Los políticos separatistas se acaban de sacar de la manga que, como el Reino de España había firmado en 1977 unos pactos de derechos civiles y políticos con la ONU, donde se habla genéricamente de la autodeterminación de los pueblos, el referéndum de secesión que postulan no solo es perfectamente legal sino que es un imperativo ineludible para el Govern de la Generalitat. Poco les importa que nadie en el mundo considere a Cataluña una colonia española, ni a los catalanes una minoría política, cultural o lingüísticamente sojuzgada en democracia. Tampoco que, en 2015, Ban Ki-moon, secretario general de Naciones Unidas, preguntado directamente sobre la cuestión, declarase que "Cataluña no está en la categoría de territorios con derecho a la autodeterminación" y que, además, "una importante y positiva característica de España es su respeto por las diversidades culturales, lingüísticas e históricas", quiso subrayar. Nada de eso les importa, claro está. Reclamando un supuesto derecho universal, solo intentan legitimar la insurrección de las instituciones del autogobierno y empujar a su fanatizada parroquia a la desobediencia.

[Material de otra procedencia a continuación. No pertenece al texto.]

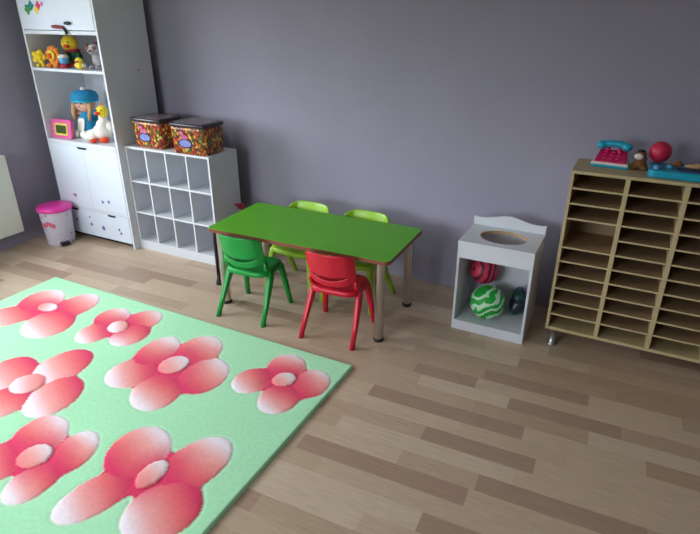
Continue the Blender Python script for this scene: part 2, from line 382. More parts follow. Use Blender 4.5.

Mientras eso sucede, una parte de la sociedad catalana va desperezándose y reclamando derechos realmente exigibles y aplicables, como el de recibir una enseñanza donde el castellano sea también lengua vehicular. Parece de sentido común, pero no es una petición fácil. La ideología nacionalista ha construido un discurso que disfraza la escuela monolingüe ("l'escola catalana", dicen) bajo el bonito rótulo de la inmersión lingüística, presentada como salvífica y requisito imprescindible para la cohesión social. En realidad, para los alumnos de familias catalanohablantes no existe tal inmersión, sino solo enseñanza en lengua materna todo el tiempo, lo cual no es sea un modelo muy moderno cuando estamos inmersos cada vez más en sociedades plurilingües. Por su parte, los alumnos de familias castellanohablantes se ven privados del derecho, reconocido por la Unesco, a escolarizarse en su lengua, exactamente aquello que el catalanismo exigía con razón en los años setenta.

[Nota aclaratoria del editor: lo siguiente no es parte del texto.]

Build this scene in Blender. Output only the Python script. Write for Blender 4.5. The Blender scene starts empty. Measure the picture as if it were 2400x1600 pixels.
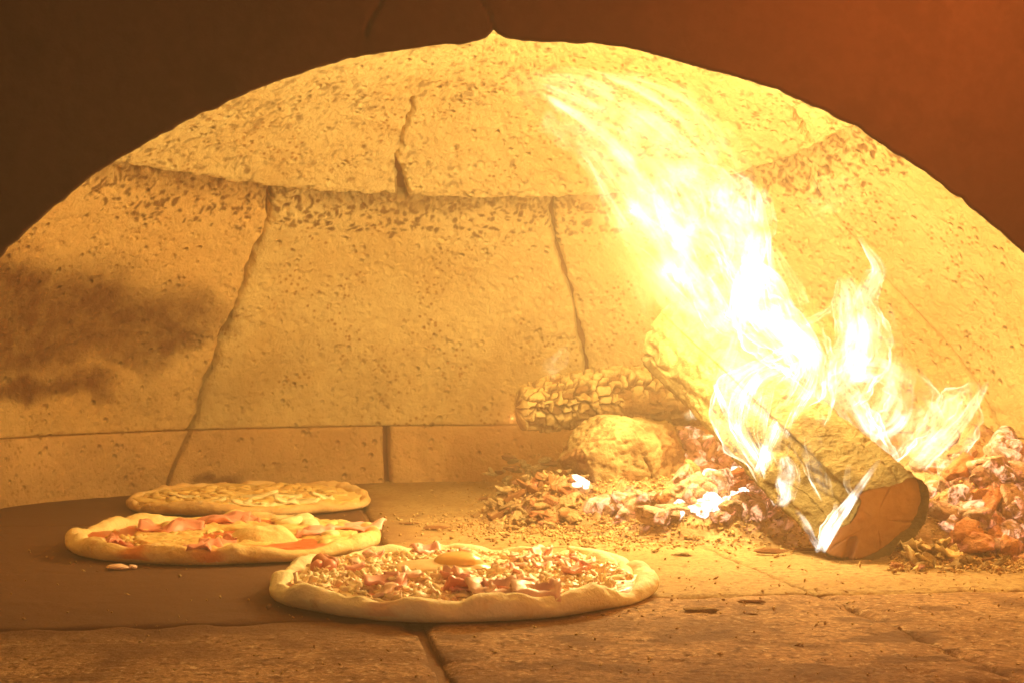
import bpy, math, random
import numpy as np
from mathutils import Vector

C = bpy.context.scene.collection
SC = bpy.context.scene
# ------------------------------------------------------------------ camera
CAMH, FPX, HOR = 0.17, 3284.0, 867.0          # eye height, focal length in photo px, horizon row
cam_d = bpy.data.cameras.new("camera")
cam = bpy.data.objects.new("camera", cam_d); C.objects.link(cam)
cam.location = (0, 0, CAMH); cam.rotation_euler = (math.radians(90), 0, 0)
cam_d.sensor_width = 36.0; cam_d.lens = FPX / 2400 * 36.0
cam_d.shift_y = (HOR - 800) / 2400.0
cam_d.clip_start = 0.02; cam_d.clip_end = 50
SC.camera = cam
# ------------------------------------------------------------------ world, exposure
w = bpy.data.worlds.new("World"); SC.world = w; w.use_nodes = True
w.node_tree.nodes["Background"].inputs[0].default_value = (1.0, 0.55, 0.25, 1)
w.node_tree.nodes["Background"].inputs[1].default_value = 0.03
SC.view_settings.view_transform = 'Standard'
SC.view_settings.look = 'None'
SC.view_settings.exposure = 1.22
SC.view_settings.gamma = 1.0
SC.render.engine = 'CYCLES'
SC.cycles.transparent_max_bounces = 96
SC.cycles.filter_width = 1.6
SC.cycles.max_bounces = 10
SC.cycles.diffuse_bounces = 6
SC.cycles.sample_clamp_indirect = 6.0
# ------------------------------------------------------------------ lamps: the fire's light, plus two added unseen fills
def lamp(name, loc, power, col, size=0.0):
    l = bpy.data.lights.new(name, 'POINT'); l.energy = power; l.color = col; l.shadow_soft_size = size
    o = bpy.data.objects.new(name, l); C.objects.link(o); o.location = loc
    return o
HAZE_D = 0.22
FIRE = (1.0, 0.765, 0.31)
for i, (loc, p) in enumerate([((0.155, 1.40, 0.270), 2.1), ((0.185, 1.44, 0.315), 1.3), ((0.215, 1.40, 0.225), 1.7),
                              ((0.125, 1.46, 0.335), 1.2), ((0.300, 1.42, 0.215), 0.6)]):
    lamp("flame_light", loc, p * 1.1, FIRE)
for loc, p in [((0.21, 1.50, 0.10), 0.16), ((0.42, 1.31, 0.14), 0.20), ((0.00, 1.46, 0.12), 0.16)]:
    lamp("ember_light", loc, p, (1.0, 0.42, 0.16))
lamp("arch_fill", (0.24, 0.66, 0.40), 1.25, (1.0, 0.24, 0.05), 0.05)  # unseen lamp added to give the arch front its rust glow
lamp("front_fill", (0.10, -0.20, 0.30), 2.3, (1.0, 0.74, 0.40), 0.08)  # unseen fill behind the camera, added to brighten the pizza rims

# ------------------------------------------------------------------ helpers
K = 2400.0 / 2352.0
def P(xi, yi, Y):                 # sight line through a photo point, at distance Y
    sx, sy = xi * K, yi * K
    return np.array([(sx - 1200) * Y / FPX, Y, CAMH - (sy - HOR) * Y / FPX])
def PF(xi, yi, z=0.0):            # the point of a level plane seen there
    sx, sy = xi * K, yi * K
    return P(xi, yi, (CAMH - z) * FPX / (sy - HOR))

def _h(ix, iy, iz, s=0):
    n = (ix.astype(np.int64) * 374761393 + iy.astype(np.int64) * 668265263 + iz.astype(np.int64) * 2147483647 + s * 1274126177) & 0xffffffff
    n = ((n ^ (n >> 13)) * 1274126177) & 0xffffffff
    n = ((n ^ (n >> 16)) * 2246822519) & 0xffffffff
    return ((n ^ (n >> 15)) & 0xffffff) / float(0xffffff)
def vn(p, s=0):                   # value noise, -1..1
    p = np.asarray(p, float); f = np.floor(p); t = p - f; i = f.astype(np.int64)
    t = t * t * t * (t * (t * 6 - 15) + 10)
    r = 0
    for dx in (0, 1):
        wx = t[..., 0] if dx else 1 - t[..., 0]
        for dy in (0, 1):
            wy = t[..., 1] if dy else 1 - t[..., 1]
            for dz in (0, 1):
                wz = t[..., 2] if dz else 1 - t[..., 2]
                r = r + wx * wy * wz * _h(i[..., 0] + dx, i[..., 1] + dy, i[..., 2] + dz, s)
    return r * 2 - 1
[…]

Es lamentable que la alcaldesa socialista de Castelldefels, Maria Miranda, se haya doblegado a las exigencias de sus socios de gobierno e interiorizado el discurso del nacionalismo lingüístico

No estamos ante un problema irresoluble, ni que tenga que dividir a los jóvenes en las aulas. Se trata solo de que se aplique el modelo de conjunción lingüística que, en teoría, no ha sido abolido y que está avalado por la justicia. Eso es lo que piden muchas familias, asesoradas por entidades como Asamblea por una Escuela Blingüe (AEB). En Castelldefels, por ejemplo, la escuela de infantil y primaria Josep Guinovart va a introducir un 25% de castellano en una de las dos líneas porque el número de peticiones ha sido numeroso y hay ya cinco resoluciones judiciales en este sentido. No hay datos oficiales sobre cuántas escuelas en Cataluña han tenido que ir introduciendo el castellano como lengua vehicular en una asignatura troncal, pero el número ha ido creciendo pese a todo tipo de obstáculos y presiones, algunas de estilo fascistoide como en Balaguer o Mataró.

Es lamentable que la alcaldesa socialista, Maria Miranda, en lugar de respetar las resoluciones judiciales y empatizar con las familias demandantes, se haya doblegado a las exigencias de sus socios de gobierno e interiorizado el discurso del nacionalismo lingüístico, según el cual la presencia del castellano en la escuela es por definición un ataque a la lengua catalana. El Ayuntamiento de Castelldefels, que en su día se adhirió a la Associació de Municipis per la Independència (AMI), aunque allí el secesionismo sea sociológicamente minoritario, ha emitido una nota solidarizándose con la dirección del centro y lamentando "el trencament del projecte inclusiu en català". Se trata de otro mantra para no escuchar las razones de quienes discrepan. En lugar de afrontar el debate pedagógico sobre cómo debe ser la enseñanza en una sociedad bilingüe como la catalana, se lanzan anatemas. En lugar de preguntar a las familias si quieren una educación monolingüe, bilingüe o trilingüe, se impone la llamada inmersión lingüística a las clases populares y medias catalanas, indistintamente de su lengua materna, mientras los sectores pudientes matriculan a sus hijos en escuelas plurilingües. La exclusión dogmática del castellano no tiene más justificación que la ideológica: una hispanofobia disfrazada de falso progresismo que se acaba colando también en los libros de texto. El debate de los argumentos está ganado hace tiempo a favor del bilingüismo, ahora hace falta que la sociedad catalana libre de nacionalismo materialice sus derechos reclamándolos sin miedo.